Является заблуждением, что только те, кто все время практикуют структуральный анализ, могут ясно постигать направление и пределы своего предприятия: иначе говоря, объединять перспективы, считавшиеся приверженцами узконаучного подхода в течение последних нескольких столетий несовместимыми — чувственность и интеллект, качество и количество, конкретно-реальное и геометрическое или, как мы скажем в настоящее время, «этическое» и «эмическое». Даже идеологические творения, структура которых весьма абстрактна (все, что можно подвести под рубрику "мифология") и которые, кажется, ум разрабатывает без излишнего подчинения ограничителям техно-экономической инфраструктуры, остаются неподвластными описанию и анализу, если не уделено досконального внимания экологическим условиям и тем различным способам, какими каждая культура реагирует на свое природное окружение. Лишь почти рабское почтение к самой конкретной реальности может вдохнуть в нас уверенность, что разум и тело не утратили своего древнего единства.
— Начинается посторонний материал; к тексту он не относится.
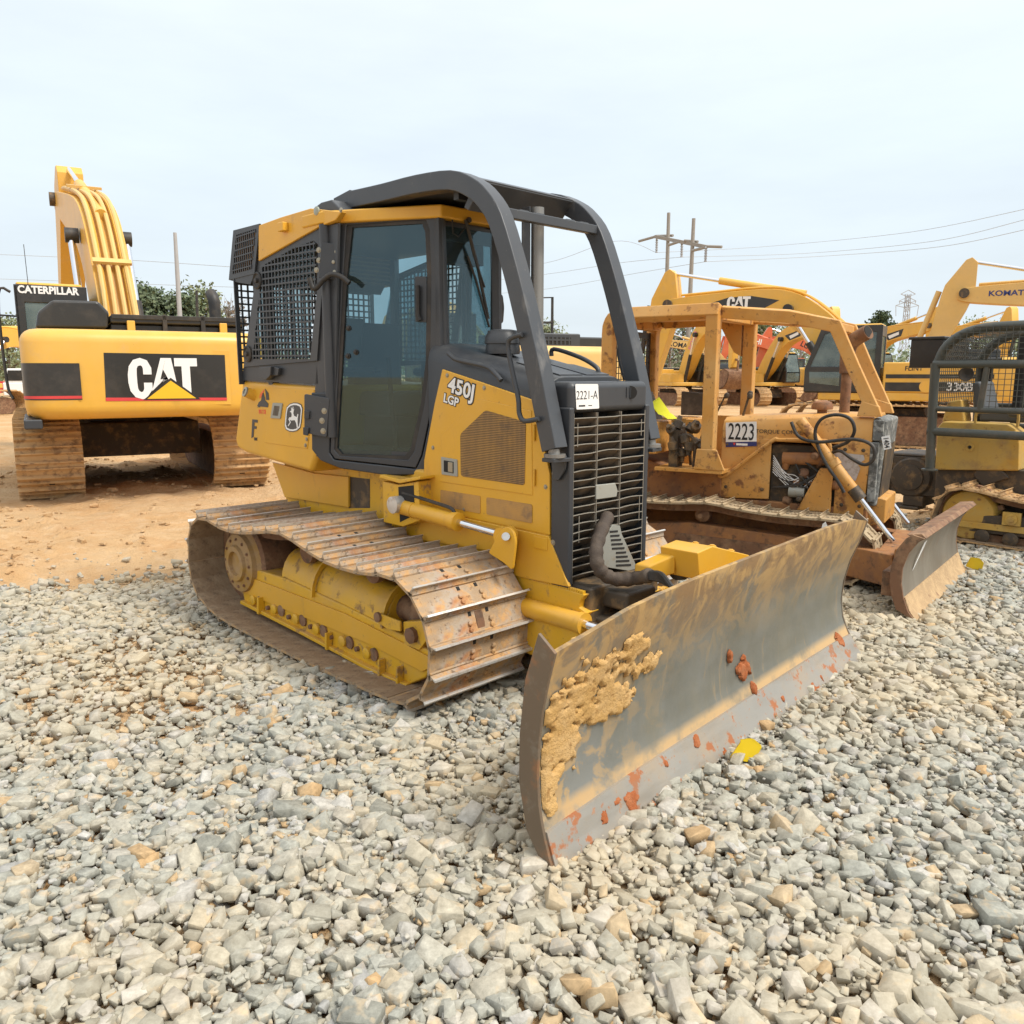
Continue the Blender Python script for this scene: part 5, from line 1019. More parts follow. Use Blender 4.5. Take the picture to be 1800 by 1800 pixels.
for p_ in ((-.68, .70), (-.68, 1.08), (-.36, .70), (-.36, 1.08), (.30, .62), (.30, 1.08), (.44, .62), (.44, 1.08), (.1, .60), (.18, .60)):
    mb = MB(); mb.lathe((p_[0], -.364, p_[1]), (0, -1, 0), [(.016, 0), (.016, .005), (.010, .006), (.010, .013), (.004, .015)], 8); mb.build('bolt', M['grease'], od)
# radiator shell and nose
mb = MB(); mb.prism([(.50, -.33, .62), (.56, -.33, .62), (.60, -.33, 1.33), (.50, -.33, 1.35)], IN(.66)); rs = mb.build('radiator_shell', M['mottle'], od, .02)
mb = MB(); mb.prism([(.555, -.27, .68), (.572, -.27, .68), (.598, -.27, 1.12), (.58, -.27, 1.12)], IN(.54)); mb.build('radiator_core', M['grease'], rs)
mb = MB(); mb.bb((.49, -.375, .66), (.555, -.33, 1.15)); mb.bb((.50, -.37, 1.16), (.58, -.33, 1.33)); mb.build('shell_side', M['mottle'], rs, .008)
mb = MB(); mb.prism([(.42, -.28, .42), (.63, -.28, .48), (.63, -.28, .68), (.42, -.28, .72)], IN(.56)); mb.build('nose_box', M['orange'], od, .012)
text('lettering', 'TORQUE CONVERTER', .046, G(1328, 758, v=-.3665), (1, 0, 0), (0, 0, 1), M['black'], eh, 0, 'LEFT', sx=1.1)
sg_ = empty('lot_sign', parent=od)
mb = MB(); mb.prism(dd2 := [G(*p, v=-.368) for p in [(1276, 743), (1330, 741), (1330, 776), (1276, 777)]], IN(-.003)); mb.build('sign_face', M['white'], sg_)
mb = MB(); mb.prism([G(*p, v=-.368) for p in [(1276, 777.5), (1330, 776.5), (1330, 784), (1276, 786)]], IN(-.003)); mb.build('sign_strip', M['blue'], sg_)
text('lettering', '2223', .205, G(1303, 760.5, v=-.3725), (1, 0, 0), (0, 0, 1), M['ink'], sg_, .001, sx=.58)
mb = MB(); p_ = G(1300, 781, v=-.3725); mb.box(p_+V((.02, 0, 0)), (.10, .001, .018)); mb.build('print', M['white'], sg_); mb = MB(); mb.prism([p_+V(q) for q in ((-.06, 0, .012), (-.035, 0, .012), (-.047, 0, -.014))], IN(-.001)); mb.build('emblem_print', M['red'], sg_)
mb = MB(); mb.prism([G(*p, v=-.372) for p in [(1461, 794), (1518, 800), (1520, 808), (1508, 816), (1512, 824), (1504, 845), (1464, 838)]], IN(-.002)); mb.build('torn_decal', M['paper'], od)
ltg = empty('hanging_tag', parent=od); q_ = [G(*p, v=-.40) for p in [(1549, 768), (1564, 765), (1567, 788), (1554, 791)]]; mb = MB(); mb.prism(q_, IN(-.002)); mb.build('tag_card', M['white'], ltg)
text('lettering', '1404', .055, (q_[0]+q_[2])/2+V((0, -.004, 0)), V((.2, 0, -1)), V((1, 0, .2)), M['ink'], ltg, .0008, sx=.8)
mb = MB(); mb.cyl((.2, .05, 1.30), (.2, .05, 1.92), .043, 16); exo = mb.build('exhaust_pipe', M['rust'], od); mb = MB(); mb.tube(smooth_path([(.2, .05, 1.70), (.2, .05, 1.90), (.25, .03, 1.98), (.36, -.02, 2.04)], 4), .062, 16); mb.cyl((.357, -.019, 2.039), (.362, -.021, 2.041), .055, 14, mi=1); mb.build('muffler_bend', [M['rust'], M['void']], exo, sharp=70)
mb = MB(); mb.lathe((.05, -.12, 1.36), (0, 0, 1), [(.04, 0), (.04, .03), (.085, .035), (.09, .06), (.075, .095), (.04, .11), (.01, .112)], 18); mb.build('precleaner', M['orange_rust'], od)
# hydraulic cylinders and hoses
for s_ in (-1, 1):
    a, b, c_ = V((-.05, s_*.47, 1.32)), V((.46, s_*.47, .70)), V((.62, s_*.47, .46)); c_ = b+(b-a).normalized()*.42; dr2 = (b-a).normalized(); mb = MB(); mb.lathe(a, dr2, [(.03, 0), (.043, .003), (.043, .42), (.056, .425), (.056, .48), (.043, .485), (.043, (b-a).length), (.03, (b-a).length)], 18); cy = mb.build('lift_cylinder', M['orange'], od); mb = MB(); mb.cyl(b-dr2*.02, c_, .02, 12); mb.build('rod', M['chrome'], cy); mb = MB(); mb.cyl(b-dr2*.10, b+dr2*.01, .05, 14); mb.build('rod_gland', M['grease'], cy)
hq = smooth_path([G(x, y, v=w_) for x, y, w_ in [(1391, 742, -.50), (1405, 768, -.52), (1440, 777, -.54), (1500, 772, -.56), (1533, 783, -.58), (1536, 806, -.58), (1520, 817, -.57), (1497, 806, -.54), (1478, 793, -.5), (1464, 795, -.46)]], 6)
mb = MB(); mb.tube(hq, .014, 8); mb.build('hydraulic_hose', M['black'], od, sharp=80)
hq = smooth_path([G(x, y, v=w_) for x, y, w_ in [(1464, 787, -.46), (1490, 777, -.5), (1502, 757, -.54), (1494, 736, -.55), (1470, 729, -.55), (1445, 736, -.53), (1433, 757, -.52), (1438, 785, -.52), (1452, 815, -.54), (1472, 845, -.55), (1484, 866, -.55)]], 6)
mb = MB(); mb.tube(hq, .014, 8); mb.build('hydraulic_hose', M['black'], od, sharp=80)
# blade
b0, b1 = G(1610, 1089, z=.0), G(1698, 1004, z=.0); bx4 = (b0-b1); bx4.z = 0; L4 = bx4.length/2+.03; bx4.normalize(); by4 = V((-bx4.y, bx4.x, 0)); by4 = by4 if by4.x > 0 else -by4
ob = empty('blade', parent=od); mm = Matrix((bx4, by4, bx4.cross(by4))).transposed().to_4x4(); mm.translation = (b0+b1)/2; ob.matrix_local = mm
pr4 = [(0, 0), (-.05, .06), (-.085, .15), (-.105, .25), (-.105, .36), (-.075, .47), (-.02, .555), (.02, .585)]
M['oblade'] = mat('dull_worn_moldboard', (.23, .20, .16), .45, .35, layers=[dict(c=(.30, .27, .22), s=3, lo=.42, hi=.62, a=.8, st=(2, 1, .6)), dict(c=(.24, .13, .07), s=5, lo=.55, hi=.68, a=.6)], bump=(70, .1, .003))
def osheet(name, i0, i1, m, off=0, th=.02):
    mb = MB(); pr = pr4[i0:i1]; mb.loft([[(x, y+off, z) for y, z in pr]+[(x, y+off-th, z) for y, z in pr[::-1]] for x in (-L4, -L4*.5, 0, L4*.5, L4)]); return mb.build(name, m, ob)
osheet('moldboard', 2, 8, M['oblade']); osheet('cutting_edge', 0, 3, mat('muddy_cutting_edge', (.42, .28, .15), .85, layers=[dict(c=(.55, .38, .2), s=12, lo=.42, hi=.6, a=.8), dict(c=(.2, .1, .06), s=9, lo=.58, hi=.66, a=.7)], bump=(50, .6, .01)), .01, .03)
for s_ in (1, -1):
    mb = MB(); mb.prism([(s_*L4, y+.003, z) for y, z in pr4]+[(s_*L4, y-.075, z+(.02 if z > .4 else 0)) for y, z in pr4[::-1][:-1]], (s_*.018, 0, 0)); mb.build('end_plate', M['rust'], ob, .003)
mb = MB(); mb.prism([(-L4, -.02, .56), (-L4, .03, .585), (-L4, .0, .615), (-L4, -.10, .60)], (2*L4, 0, 0)); mb.bb((-L4*.9, -.26, .12), (L4*.9, -.18, .3)); mb.build('blade_top_rail', M['rust'], ob, .006)
mb = MB(); p_ = [(.25, 0, .44), (.30, .0, .40), (.42, 0, .28), (.40, 0, .38)]; mb.prism([(x, float(np.interp(z, [b for a, b in pr4], [a for a, b in pr4]))+.004, z) for x, z in ((.52, .48), (.47, .49), (.62, .30), (.66, .29))], (0, .002, 0)); mb.build('white_scrape', M['white'], ob)
mb = MB(); mb.prism([(.30, -.62, .10), (.30, -.62, .34), (.78, -.95, .36), (.82, -.95, .10)], (.06, .16, 0)); mb.prism([(.45, .25, .10), (.45, .25, .34), (.92, -.1, .36), (.92, -.1, .10)], (.02, .15, 0)); mb.bb((.66, -.8, .12), (.82, .2, .36)); mb.bb((.80, -1.0, .06), (.86, -.86, .42)); mb.build('push_frame', M['orange_rust'], od, .012)
mb = MB(); q_ = [G(*p, v=-.9) for p in [(1446, 921), (1451, 917), (1455, 926), (1442, 937)]]; mb.prism(q_, IN(-.002)); o = mb.build('paper_tag', M['white']); o.data.transform(Matrix.Rotation(R(-32), 4, 'Z')); o.location = (2.68, 7.2, 0); tag(o, 'white paper tag standing up behind the top edge of the big dozer blade', 'tag')
rg = MB(); rr = random.Random(4); nx, ny = 9, 9; gv_ = []
for j in range(ny):
    for i in range(nx):
        x, y = (i/(nx-1)-.5)*.24, (j/(ny-1)-.5)*.16; gv_.append((x, y, .012+max(0, .13-abs(x-.02)*1.3-abs(y)*.9)+.035*abs(math.sin(i*1.7))*(abs(x) < .1)+rr.uniform(0, .006)))
rg.add(gv_, [(j*nx+i, j*nx+i+1, (j+1)*nx+i+1, (j+1)*nx+i) for j in range(ny-1) for i in range(nx-1)]); o = rg.build('rag', M['rag'], sharp=180); o.scale = (1.5, 1.5, 1.35); p_ = F4.o+F4.f*-1.36+F4.l*-.42+V((0, 0, 1.272)); o.location = p_; o.rotation_euler = (0, 0, R(-32)); tag(o, 'crumpled neon yellow rag lying on the fender of the old orange dozer', 'rag')
p_ = F4.o+F4.f*b1.x+F4.l*b1.y; ground_tag(1713, 990, 'small yellow plastic tag at the far tip of the orange dozer blade', .85, y=p_.y-.02, rz=-.6)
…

Структурализму известны и другие, меиее теоретические и более практические, оправдывающие его обстоятельства. Так называемые первобытные культуры, изучаемые антропологами, преподносят урок того, что реальность может быть значащей как на уровне научного знания, так и на уровне сенсорного восприятия. Эти культуры побуждают нас к тому, чтобы отвергнуть разрыв между умопостигаемым и чувственным, провозглашенный устаревшими эмпиризмом и механицизмом, и раскрыть тайную гармонию между вечным поиском человечеством значения и миром, где мы появились и продолжаем жить — миром, построенным из очертания, цвета, плотности ткани, вкуса и запаха. Структурализм учит нас больше любить и почитать природу и населяющих ее живых существ, понимая, что растения и животные, как бы скромны они ни были, не только доставляли людям средства к существованию, но с самого начала были источником их самых сильных эстетических чувств, а в интеллектуальном и моральном плане — источником первых и последующих глубоких размышлений.